Negócio do câmbio desacelera, kinguilas desaparecem das ruas de Luanda
O que até há poucos anos era um negócio bastante rentável vai hoje perdendo espaço com a estabilização do mercado cambial e as reformas operadas ao sistema financeiro, que introduziu mecanismos para que o mercado funcione de forma livre e mais rápido, obrigando as kinguilas a reinventarem-se em pequenos negócios. Agora vendem perucas e cartões de saldo para sobreviver.

"Já não é como era antes. Está cada dia mais difícil," é hoje uma das frases mais ditas pelas kinguilas da capital do país, que dia após dia vão deixando os pontos onde há pouco mais de dois anos proliferavam casas de câmbio a céu aberto e operações cambiais clandestinas.

Hoje, com a reforma da política cambial iniciada em 2018 pelo Banco Nacional de Angola (BNA), mas também a sua política monetária restritiva e as reformas ao sistema financeiro tornaram o mercado informal quase insignificante. "A culpa é da falta de kwanzas. Os clientes queixam-se que não têm dinheiro", disse ao Expansão uma kinguila que trabalha no centro da cidade de Luanda. Nem mesmo a desvalorização do dólar face ao kwanza tem aumentado o número de clientes.
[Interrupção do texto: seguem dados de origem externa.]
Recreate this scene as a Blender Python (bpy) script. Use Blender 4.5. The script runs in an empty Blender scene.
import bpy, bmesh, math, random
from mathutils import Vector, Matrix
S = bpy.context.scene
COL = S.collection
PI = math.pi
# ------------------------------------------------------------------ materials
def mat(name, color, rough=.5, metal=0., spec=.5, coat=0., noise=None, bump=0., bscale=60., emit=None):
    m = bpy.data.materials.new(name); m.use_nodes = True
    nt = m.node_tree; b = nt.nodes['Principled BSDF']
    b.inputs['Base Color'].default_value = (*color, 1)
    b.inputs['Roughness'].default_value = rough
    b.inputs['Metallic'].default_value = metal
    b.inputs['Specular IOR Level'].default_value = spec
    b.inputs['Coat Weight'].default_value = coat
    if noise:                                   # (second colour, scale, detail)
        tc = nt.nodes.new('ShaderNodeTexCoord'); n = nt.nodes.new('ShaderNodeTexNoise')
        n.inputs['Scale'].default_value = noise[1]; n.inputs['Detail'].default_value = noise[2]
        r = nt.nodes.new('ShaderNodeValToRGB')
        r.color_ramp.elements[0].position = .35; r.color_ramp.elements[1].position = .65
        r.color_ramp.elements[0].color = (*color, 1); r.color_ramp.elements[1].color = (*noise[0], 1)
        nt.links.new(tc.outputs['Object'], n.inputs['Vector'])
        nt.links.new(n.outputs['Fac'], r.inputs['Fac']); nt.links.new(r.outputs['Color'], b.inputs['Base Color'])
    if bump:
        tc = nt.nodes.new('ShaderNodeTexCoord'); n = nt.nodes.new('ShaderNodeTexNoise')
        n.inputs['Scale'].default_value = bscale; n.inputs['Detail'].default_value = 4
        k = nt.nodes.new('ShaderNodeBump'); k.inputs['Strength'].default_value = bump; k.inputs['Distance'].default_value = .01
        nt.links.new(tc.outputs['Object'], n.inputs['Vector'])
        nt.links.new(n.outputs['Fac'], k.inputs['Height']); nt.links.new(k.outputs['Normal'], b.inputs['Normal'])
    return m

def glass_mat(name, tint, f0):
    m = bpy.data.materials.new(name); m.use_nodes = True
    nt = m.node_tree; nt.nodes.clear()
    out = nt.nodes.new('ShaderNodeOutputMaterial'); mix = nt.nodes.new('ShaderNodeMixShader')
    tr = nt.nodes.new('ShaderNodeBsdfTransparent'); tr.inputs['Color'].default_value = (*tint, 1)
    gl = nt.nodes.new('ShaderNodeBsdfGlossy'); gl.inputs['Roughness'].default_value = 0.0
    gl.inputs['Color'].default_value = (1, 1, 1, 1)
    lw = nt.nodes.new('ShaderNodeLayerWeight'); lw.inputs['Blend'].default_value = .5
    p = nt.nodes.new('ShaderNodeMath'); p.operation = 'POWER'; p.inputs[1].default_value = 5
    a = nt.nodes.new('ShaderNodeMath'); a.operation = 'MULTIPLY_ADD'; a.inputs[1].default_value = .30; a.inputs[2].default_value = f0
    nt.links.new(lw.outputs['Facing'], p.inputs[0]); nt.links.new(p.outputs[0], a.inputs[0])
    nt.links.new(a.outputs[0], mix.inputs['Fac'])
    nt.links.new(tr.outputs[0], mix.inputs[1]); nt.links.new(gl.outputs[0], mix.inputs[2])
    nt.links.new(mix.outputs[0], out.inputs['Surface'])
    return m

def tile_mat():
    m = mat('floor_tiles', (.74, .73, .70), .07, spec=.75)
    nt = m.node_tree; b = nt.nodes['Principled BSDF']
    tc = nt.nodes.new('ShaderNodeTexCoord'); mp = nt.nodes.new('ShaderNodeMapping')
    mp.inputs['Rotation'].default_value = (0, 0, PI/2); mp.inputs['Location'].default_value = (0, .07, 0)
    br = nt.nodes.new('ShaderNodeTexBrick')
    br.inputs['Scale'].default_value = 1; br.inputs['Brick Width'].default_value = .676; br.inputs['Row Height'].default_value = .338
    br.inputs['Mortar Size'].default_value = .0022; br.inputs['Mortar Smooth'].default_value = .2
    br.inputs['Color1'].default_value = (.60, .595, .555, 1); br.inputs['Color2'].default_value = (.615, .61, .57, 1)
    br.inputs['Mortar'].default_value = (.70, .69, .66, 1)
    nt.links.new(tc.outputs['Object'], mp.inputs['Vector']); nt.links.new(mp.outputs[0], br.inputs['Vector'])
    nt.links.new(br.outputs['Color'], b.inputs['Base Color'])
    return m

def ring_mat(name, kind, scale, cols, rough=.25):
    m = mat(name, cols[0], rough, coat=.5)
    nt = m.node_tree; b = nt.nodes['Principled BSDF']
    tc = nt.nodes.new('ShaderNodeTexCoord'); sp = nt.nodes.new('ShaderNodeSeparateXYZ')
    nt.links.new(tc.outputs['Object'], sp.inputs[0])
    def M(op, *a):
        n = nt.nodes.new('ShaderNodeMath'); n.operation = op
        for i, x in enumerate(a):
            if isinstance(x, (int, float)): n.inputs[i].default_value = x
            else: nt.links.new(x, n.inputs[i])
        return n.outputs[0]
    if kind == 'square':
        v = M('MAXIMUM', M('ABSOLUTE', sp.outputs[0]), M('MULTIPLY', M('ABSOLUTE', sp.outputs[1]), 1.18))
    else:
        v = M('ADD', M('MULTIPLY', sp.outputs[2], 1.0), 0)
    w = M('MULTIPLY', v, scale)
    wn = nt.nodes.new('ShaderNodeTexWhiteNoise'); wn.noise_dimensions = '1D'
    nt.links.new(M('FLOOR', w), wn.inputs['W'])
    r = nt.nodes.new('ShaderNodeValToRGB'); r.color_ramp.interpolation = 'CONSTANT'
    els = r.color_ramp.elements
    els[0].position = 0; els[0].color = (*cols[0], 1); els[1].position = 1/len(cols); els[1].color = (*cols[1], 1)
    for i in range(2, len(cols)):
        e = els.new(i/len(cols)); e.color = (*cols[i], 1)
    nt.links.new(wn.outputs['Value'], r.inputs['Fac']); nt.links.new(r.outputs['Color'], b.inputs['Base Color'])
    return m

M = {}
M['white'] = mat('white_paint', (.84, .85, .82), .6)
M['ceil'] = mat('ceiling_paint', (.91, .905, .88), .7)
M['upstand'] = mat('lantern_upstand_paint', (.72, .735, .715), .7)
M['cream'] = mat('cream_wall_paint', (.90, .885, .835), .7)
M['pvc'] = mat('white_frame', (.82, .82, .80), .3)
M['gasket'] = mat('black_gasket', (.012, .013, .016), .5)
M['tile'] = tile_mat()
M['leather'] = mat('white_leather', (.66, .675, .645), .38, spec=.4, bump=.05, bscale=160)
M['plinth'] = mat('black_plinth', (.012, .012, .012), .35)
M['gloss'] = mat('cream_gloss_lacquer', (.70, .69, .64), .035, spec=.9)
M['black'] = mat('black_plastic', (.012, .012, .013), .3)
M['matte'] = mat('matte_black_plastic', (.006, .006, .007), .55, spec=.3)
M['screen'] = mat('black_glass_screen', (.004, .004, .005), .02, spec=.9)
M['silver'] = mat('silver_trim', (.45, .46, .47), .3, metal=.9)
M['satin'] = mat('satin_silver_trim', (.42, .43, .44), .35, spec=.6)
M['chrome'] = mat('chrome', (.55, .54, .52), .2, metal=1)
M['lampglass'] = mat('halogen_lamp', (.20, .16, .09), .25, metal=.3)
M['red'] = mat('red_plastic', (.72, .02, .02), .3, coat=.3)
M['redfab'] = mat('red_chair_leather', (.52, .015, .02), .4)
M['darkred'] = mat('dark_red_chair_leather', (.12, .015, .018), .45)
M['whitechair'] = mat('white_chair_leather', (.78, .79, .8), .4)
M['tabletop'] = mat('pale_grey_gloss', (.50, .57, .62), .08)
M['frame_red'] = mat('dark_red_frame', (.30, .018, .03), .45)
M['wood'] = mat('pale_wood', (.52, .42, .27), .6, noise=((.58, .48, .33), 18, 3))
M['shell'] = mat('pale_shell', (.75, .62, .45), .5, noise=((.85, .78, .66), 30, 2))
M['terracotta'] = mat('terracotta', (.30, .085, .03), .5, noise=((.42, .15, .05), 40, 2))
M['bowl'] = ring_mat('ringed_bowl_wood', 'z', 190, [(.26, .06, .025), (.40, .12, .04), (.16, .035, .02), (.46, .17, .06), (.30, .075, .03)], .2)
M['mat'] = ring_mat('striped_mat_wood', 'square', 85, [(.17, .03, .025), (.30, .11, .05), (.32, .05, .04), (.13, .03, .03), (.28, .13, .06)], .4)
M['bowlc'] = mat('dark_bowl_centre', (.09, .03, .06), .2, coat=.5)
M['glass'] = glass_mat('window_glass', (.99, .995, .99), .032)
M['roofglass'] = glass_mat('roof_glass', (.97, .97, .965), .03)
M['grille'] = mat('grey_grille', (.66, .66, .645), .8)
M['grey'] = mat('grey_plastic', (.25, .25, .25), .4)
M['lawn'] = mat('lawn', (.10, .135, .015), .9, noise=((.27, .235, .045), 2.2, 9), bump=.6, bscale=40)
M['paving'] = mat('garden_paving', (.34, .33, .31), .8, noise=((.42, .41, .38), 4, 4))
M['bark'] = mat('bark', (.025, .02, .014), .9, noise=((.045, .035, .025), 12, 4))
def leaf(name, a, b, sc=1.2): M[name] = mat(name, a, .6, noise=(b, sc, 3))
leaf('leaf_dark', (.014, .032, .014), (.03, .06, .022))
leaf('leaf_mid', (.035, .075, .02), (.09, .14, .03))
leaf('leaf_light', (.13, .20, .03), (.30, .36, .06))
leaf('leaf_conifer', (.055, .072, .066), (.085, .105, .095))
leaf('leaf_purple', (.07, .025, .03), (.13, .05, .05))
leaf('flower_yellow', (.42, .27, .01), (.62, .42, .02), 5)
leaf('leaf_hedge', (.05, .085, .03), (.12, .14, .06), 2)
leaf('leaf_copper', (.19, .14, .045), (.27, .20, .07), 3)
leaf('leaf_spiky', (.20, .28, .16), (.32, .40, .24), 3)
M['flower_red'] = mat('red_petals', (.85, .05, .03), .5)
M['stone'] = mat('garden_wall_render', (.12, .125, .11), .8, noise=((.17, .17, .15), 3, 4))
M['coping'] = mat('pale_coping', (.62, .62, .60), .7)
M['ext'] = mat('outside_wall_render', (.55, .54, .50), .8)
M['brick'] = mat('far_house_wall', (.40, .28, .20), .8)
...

"A situação agravou nos últimos meses e apesar do dólar ficar mais barato os clientes continuam a ser poucos", garante a mulher, que vive deste negócio de rua há mais de 20 anos. Para esta vendedora informal de moeda estrangeira, a situação está tão fraca que nem a polícia "chateia". "Antes andavam regularmente atrás de nós. Agora ignoram-nos completamente porque vêem que as coisas não estão bem", adianta.

O ambiente é semelhante nos vários pontos visitados pela nossa reportagem. O acenar de notas nas mãos deixou de ser uma realidade, independentemente do ponto de troca. Era comum perto dos bancos comerciais, estacionamentos e supermercados, a presença de kinguilas é hoje praticamente inexistente, o que contrasta com anos anteriores em que o gap cambial, o diferencial entre a taxa de câmbio da rua e o oficial estava acima dos 100% e permitia ganhos avultados.

A estratégia passa por se concentrarem em sítios onde ainda se consegue algum volume de negócios. O Expansão apurou que apenas os pontos de maior fluxo resistem à reforma cambial, com os pequenos pontos a tornarem-se mais escassos a cada dia que passa. Até no bairro Mártires de Kifangondo, tido como principal ponto de venda de moeda estrangeira, as ruas começam a ter mais espaço livre com a redução dos pontos de troca. O cenário já não é igual ao de outros tempos, onde um elevado número de cidadãos estrangeiros e nacionais se deslocava ali à procura de quem fazia o melhor preço para as notas de 100 dólares ou euros.

Gabriel é cambista nesta zona há mais de sete anos e reconhece que os últimos tempos têm sido muito difíceis. "Não é mais como antes. Há alguns anos podíamos processar na compra e venda um volume muito grande. Há três anos que o mercado ficou assim. Não tem sido fácil, agora temos de esperar que os clientes nos liguem", lamenta. Já Gaspar Jota (nome fictício), que chegou ao País há dois anos, atraído pelo negócio de venda de moeda, sente-se desiludido com a situação que no seu entender não corresponde com os relatos que o atraíram para Angola. "Vim porque os meus colegas garantiram que o negócio era rentável e em dias bons podíamos ter trocas de milhões de dólares. Mas desde que estou aqui ainda não tive esta oportunidade", desabafa, desalentado, o homem que deixou mulher e três filhos com o sonho de se tornar um kinguila de referência na zona.

Devido à baixa procura nesta zona de Luanda a disputa pelos clientes é renhida. Se antes bastava estar sentado e aguardar, hoje o cenário mudou. "Antes os clientes procuravam-nos. Agora lutamos por eles. Se um carro se aproxima corremos todos a ver quem faz negócio", remata o nosso interlocutor.

Mas não são só estrangeiros que se dedicam ao negócio do câmbio no Mártires de Kifangondo. Também há senhoras que vão resistindo de baixo das suas sombrinhas, com algumas alternativas à mistura para conseguir levar algum dinheiro para casa. Dona Domingas confirma ao Expansão que tem dias inteiros que não consegue vender ou comprar uma nota. E para ganhar algum "trocado" para casa aposta hoje noutro negócio na sua banca. "Desde segunda-feira (14 de Março) que não consigo sequer uma operação (compra ou venda de moeda estrangeira), mas tenho que continuar", disse.